I. There is a tradition of a golden and of a silver age frequently transfused.
II. When thus transfused there is often along with the tradition of a golden or silver age trace of a subordinate and incongruous tradition of a state of nature as a state of barbarism—both at the early commencement of things.
III. There is a double tradition of the succession of ages, the one ante-, the other post-diluvian.
I. The tradition of the golden age is primarily the tradition of Paradise, to which succeeded in gradation of degeneracy a silver, brass, and iron age. Of this line of tradition we have seen distinct trace in Sanchoniathon (supra, [p. 127]).
But there is also, as we have just seen, a tradition of another golden age connected with Saturn, Janus, &c., and of this perhaps we have the most direct testimony in the Chinese tradition.

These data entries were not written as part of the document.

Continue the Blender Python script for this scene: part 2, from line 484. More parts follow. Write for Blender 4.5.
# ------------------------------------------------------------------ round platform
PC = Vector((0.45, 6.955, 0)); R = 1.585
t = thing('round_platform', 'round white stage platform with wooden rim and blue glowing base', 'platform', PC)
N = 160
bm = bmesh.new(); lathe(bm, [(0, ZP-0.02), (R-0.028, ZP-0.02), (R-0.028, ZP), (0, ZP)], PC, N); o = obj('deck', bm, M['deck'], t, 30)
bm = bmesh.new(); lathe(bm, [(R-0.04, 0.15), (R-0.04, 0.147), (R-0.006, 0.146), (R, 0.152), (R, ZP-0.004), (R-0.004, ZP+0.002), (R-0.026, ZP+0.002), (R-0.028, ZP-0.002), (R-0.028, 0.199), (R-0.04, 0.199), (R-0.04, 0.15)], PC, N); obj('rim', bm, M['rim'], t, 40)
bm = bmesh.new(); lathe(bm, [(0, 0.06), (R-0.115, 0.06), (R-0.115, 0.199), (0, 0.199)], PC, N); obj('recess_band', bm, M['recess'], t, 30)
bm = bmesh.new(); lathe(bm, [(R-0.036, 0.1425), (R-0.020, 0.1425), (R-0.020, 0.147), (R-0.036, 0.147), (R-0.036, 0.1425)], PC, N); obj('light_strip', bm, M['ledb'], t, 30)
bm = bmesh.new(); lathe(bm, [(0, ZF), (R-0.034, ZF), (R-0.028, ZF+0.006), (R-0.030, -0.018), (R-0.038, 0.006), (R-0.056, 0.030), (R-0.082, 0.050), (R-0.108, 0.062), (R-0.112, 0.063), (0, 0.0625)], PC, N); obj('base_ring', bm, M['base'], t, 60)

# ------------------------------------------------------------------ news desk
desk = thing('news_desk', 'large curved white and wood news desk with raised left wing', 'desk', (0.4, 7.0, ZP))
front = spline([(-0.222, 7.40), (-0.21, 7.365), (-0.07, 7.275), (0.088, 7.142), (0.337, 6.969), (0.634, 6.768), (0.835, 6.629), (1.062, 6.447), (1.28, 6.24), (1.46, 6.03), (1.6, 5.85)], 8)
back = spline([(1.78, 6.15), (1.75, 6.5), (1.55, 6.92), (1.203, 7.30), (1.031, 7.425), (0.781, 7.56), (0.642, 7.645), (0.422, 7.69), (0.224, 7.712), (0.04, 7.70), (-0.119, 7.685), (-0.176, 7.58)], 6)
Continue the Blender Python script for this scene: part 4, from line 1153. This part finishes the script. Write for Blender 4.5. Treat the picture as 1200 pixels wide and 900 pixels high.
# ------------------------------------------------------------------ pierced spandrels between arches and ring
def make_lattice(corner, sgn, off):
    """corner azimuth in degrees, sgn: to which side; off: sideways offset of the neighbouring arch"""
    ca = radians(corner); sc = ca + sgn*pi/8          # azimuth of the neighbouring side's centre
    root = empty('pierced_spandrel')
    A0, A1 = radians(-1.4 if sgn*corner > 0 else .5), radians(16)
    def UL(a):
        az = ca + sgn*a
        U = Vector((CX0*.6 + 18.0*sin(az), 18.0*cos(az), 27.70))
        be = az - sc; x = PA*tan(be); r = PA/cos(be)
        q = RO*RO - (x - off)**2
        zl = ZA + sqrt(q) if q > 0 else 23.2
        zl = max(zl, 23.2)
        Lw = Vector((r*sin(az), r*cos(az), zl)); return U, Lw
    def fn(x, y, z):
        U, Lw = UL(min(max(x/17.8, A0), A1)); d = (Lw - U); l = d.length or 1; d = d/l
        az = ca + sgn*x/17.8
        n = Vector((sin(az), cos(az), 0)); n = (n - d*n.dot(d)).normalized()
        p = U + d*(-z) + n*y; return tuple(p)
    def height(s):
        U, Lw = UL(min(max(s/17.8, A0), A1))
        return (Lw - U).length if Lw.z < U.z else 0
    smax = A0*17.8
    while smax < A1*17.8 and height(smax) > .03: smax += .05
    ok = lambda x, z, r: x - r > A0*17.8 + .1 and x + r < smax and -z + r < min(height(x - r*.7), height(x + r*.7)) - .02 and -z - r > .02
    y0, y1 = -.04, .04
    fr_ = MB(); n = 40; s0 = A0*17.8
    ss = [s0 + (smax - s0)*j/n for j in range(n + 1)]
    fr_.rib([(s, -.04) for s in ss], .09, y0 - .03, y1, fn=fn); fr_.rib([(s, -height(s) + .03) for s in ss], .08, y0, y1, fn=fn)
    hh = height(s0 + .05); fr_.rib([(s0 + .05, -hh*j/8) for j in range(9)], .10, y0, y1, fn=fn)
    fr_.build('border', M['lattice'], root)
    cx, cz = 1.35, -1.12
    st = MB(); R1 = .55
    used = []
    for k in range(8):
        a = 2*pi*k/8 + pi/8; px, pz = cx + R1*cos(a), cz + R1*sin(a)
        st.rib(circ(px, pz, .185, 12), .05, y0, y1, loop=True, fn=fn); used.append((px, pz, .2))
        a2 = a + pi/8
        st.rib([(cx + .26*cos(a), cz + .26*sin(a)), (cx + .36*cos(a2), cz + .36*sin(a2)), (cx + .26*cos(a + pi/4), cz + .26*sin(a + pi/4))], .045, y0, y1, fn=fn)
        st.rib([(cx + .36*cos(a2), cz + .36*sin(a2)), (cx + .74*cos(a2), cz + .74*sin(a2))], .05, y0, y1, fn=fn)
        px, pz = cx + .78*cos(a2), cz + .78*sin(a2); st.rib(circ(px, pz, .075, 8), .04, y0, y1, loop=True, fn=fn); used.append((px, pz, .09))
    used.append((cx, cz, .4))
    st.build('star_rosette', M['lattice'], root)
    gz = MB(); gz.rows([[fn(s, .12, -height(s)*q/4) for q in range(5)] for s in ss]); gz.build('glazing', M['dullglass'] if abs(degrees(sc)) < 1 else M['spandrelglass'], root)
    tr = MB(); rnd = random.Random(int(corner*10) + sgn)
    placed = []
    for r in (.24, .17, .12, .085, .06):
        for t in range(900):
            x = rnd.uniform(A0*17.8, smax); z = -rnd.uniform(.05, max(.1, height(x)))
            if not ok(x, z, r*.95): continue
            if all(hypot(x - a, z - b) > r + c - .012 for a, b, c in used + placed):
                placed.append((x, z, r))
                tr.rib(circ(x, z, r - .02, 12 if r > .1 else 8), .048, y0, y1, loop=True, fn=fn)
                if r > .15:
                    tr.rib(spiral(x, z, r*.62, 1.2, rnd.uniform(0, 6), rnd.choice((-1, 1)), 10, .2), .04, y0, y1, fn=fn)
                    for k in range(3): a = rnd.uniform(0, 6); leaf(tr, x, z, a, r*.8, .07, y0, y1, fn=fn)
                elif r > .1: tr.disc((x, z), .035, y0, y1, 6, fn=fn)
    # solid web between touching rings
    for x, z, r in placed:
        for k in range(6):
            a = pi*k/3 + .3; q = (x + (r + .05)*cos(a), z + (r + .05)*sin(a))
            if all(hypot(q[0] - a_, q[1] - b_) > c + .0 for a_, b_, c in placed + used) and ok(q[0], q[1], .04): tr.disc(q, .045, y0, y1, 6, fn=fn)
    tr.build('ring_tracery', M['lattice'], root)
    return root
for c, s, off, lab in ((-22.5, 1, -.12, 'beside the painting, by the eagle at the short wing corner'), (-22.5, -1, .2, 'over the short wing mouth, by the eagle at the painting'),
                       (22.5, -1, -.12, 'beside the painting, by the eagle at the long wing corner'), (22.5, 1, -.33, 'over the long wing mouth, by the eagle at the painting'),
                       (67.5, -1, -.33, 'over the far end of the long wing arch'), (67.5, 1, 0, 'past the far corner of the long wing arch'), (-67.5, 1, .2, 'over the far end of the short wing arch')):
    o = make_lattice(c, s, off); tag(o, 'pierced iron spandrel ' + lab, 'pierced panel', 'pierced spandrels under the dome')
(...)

“The Chinese traditions,” says Professor Rawlinson (Bampton Lectures, ii., quoting “Horæ Mos.” iv. 147) “are said to be less clear and decisive (than the Babylonian). They speak of a ‘first heaven’ and age of innocence when ‘the whole creation enjoyed a state of happiness; when everything was beautiful, everything was good; all things were perfect in their kind. Whereunto succeeded a second heaven, introduced by a great convulsion, in which the pillars of heaven were broken, the earth shook to its foundations, the heavens sank lower towards the north, the sun, moon, and stars changed their motions, the earth fell to pieces, and the waters enclosed within its bosom burst forth with violence and overflowed,’” &c.
Here, then, is a tradition of a second heaven, or a Saturnian reign, following a convulsion which will perhaps be conceded to be a tradition of the universal Deluge (vide [p. 223]), and which links the tradition of the Saturnian reign with the patriarch Noah?[274]